銀行サービスに乗り出す
JR東日本の狙い

 JRE BANK構想が発表されたのは2022年12月のこと。当時のプレスリリースには「本サービスは『人生に体験と経験を。』をコンセプトとし、一般的な金融機関がお客さまに提供している『資産の増加といった価値の提供』のみならず、金融資産を預けていただいたお客さまに『JR東日本グループの事業領域を活かした特典の提供』」を行うと記されている。

 銀行サービスを開始する意義、メリットを改めてJR東日本に聞くと、「一般の銀行にはない独自性の高い特典でお客さまに口座を開設していただくことで、当社グループの各サービスの入り口として接点を持つことが可能となります」と説明する。

「接点」を強調していることからも分かるように、JRE BANKは私たちがイメージする一般的な銀行業とは異なる。通常の銀行は預金を集め、資金を必要とする人や企業に融資する事業だが、JRE BANKは「銀行代理業」というビジネスモデルだ。

 銀行代理業とは銀行法第2条第14項が定める、所属銀行のもとで預金や資金の貸し付け、為替取引や住宅ローンなどの契約を代行する事業のこと。JRE BANKのサービスは、楽天銀行を所属銀行、同社の完全子会社である株式会社ビューカードを銀行代理業者として提供される。

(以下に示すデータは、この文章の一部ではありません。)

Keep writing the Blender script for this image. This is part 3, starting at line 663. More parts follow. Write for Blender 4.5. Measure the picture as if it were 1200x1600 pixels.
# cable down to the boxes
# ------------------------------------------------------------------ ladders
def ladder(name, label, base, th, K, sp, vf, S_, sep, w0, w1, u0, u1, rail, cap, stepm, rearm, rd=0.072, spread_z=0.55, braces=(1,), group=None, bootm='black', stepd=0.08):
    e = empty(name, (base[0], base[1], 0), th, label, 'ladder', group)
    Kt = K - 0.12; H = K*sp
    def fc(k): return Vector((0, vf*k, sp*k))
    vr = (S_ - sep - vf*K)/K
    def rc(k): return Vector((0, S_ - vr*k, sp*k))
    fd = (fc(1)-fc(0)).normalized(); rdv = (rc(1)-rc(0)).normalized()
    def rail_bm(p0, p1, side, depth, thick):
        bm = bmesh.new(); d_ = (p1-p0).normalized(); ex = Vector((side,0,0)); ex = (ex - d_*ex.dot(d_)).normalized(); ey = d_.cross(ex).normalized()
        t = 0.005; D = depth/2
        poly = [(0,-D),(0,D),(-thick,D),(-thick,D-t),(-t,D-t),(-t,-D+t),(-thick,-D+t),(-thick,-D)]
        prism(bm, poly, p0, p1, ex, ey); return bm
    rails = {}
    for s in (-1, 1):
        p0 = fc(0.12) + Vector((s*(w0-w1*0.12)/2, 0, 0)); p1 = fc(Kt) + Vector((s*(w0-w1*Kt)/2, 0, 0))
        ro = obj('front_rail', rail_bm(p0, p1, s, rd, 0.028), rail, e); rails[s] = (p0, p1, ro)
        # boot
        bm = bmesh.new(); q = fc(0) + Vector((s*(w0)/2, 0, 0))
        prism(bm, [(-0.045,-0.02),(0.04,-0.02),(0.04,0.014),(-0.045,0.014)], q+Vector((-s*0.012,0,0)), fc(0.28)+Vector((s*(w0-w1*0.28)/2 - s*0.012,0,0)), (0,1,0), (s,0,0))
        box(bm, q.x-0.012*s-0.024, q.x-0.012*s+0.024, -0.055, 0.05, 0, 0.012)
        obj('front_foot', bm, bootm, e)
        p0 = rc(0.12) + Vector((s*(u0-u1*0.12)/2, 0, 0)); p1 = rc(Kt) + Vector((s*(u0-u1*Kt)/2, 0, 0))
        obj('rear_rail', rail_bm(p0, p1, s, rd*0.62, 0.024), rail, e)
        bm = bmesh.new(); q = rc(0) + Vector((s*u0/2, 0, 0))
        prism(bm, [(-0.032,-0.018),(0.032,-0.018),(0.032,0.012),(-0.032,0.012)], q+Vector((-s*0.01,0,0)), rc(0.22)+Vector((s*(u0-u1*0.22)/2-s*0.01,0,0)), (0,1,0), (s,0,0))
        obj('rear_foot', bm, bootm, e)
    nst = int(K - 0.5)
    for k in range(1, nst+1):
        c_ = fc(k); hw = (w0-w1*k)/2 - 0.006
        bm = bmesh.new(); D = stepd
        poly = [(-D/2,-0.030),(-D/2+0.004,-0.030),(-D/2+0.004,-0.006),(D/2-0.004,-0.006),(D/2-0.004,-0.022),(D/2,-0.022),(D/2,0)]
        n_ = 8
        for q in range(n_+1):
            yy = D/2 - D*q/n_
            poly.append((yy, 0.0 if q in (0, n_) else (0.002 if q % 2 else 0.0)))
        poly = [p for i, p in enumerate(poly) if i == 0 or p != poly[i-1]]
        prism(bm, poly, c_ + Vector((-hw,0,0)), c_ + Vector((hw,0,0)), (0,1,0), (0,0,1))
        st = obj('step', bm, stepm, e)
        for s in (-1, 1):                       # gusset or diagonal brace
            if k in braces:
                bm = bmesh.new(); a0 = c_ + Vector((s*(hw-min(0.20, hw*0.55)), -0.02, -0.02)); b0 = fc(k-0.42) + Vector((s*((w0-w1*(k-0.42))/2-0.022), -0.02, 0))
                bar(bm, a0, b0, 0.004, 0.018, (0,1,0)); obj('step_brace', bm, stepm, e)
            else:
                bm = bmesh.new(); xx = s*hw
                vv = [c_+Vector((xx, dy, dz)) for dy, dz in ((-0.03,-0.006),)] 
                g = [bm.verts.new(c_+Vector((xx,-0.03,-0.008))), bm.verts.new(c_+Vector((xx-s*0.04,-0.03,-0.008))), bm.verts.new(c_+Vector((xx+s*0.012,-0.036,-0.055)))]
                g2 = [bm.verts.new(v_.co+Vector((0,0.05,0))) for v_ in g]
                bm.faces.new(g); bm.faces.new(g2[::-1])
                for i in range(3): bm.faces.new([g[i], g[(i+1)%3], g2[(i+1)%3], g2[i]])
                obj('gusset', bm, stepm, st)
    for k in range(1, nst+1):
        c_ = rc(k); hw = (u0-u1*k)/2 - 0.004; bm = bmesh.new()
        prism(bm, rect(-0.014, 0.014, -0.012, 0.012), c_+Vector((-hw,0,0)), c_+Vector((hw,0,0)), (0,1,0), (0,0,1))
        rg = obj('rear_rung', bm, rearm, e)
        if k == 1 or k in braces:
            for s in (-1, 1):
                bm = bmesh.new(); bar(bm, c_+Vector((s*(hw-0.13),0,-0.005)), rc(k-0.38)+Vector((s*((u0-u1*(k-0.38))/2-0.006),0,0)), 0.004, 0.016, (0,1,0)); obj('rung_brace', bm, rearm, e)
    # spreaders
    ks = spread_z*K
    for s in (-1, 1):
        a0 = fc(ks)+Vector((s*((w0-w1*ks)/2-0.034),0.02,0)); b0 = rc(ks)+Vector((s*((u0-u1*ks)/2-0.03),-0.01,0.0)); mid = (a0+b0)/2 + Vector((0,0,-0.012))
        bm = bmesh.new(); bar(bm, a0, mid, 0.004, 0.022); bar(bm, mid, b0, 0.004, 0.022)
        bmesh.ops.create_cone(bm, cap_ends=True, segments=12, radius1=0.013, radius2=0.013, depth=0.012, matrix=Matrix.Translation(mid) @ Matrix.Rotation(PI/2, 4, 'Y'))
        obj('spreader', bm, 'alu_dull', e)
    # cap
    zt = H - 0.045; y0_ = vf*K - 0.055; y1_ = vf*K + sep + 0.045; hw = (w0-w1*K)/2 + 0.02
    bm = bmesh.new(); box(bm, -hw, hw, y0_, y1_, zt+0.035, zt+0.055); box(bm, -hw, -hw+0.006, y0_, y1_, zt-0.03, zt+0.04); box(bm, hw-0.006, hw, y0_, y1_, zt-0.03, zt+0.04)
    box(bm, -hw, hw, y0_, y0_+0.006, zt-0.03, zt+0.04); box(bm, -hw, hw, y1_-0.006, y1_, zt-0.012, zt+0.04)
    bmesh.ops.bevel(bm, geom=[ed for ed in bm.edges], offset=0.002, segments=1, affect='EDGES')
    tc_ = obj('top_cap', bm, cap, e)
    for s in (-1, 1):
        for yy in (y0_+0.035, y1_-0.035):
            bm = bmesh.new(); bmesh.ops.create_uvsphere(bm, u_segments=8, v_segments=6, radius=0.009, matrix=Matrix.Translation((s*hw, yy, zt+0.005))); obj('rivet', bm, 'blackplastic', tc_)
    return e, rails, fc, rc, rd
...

「毎日、潤沢なキャッシュが入って来る鉄道事業者は銀行業に参入して資産を運用すればよいのではないか」との指摘は古くからあり、実際、戦前には鉄道と銀行の両方を傘下に収める財閥も珍しくなかった。だがJRE BANKはあくまで銀行代理業であり、楽天銀行の1支店との扱いなので、預金の管理・運用は楽天銀行が行う。

 では、JR東日本が手厚い特典を用意してまで銀行代理業に参入するメリットは何なのか。同社は「当社グループのさまざまなサービスをおトクにご利用いただくことでグループ内のサービスの認知度やご利用の拡大を図っていきたい」と、グループ全体への波及効果を強調する。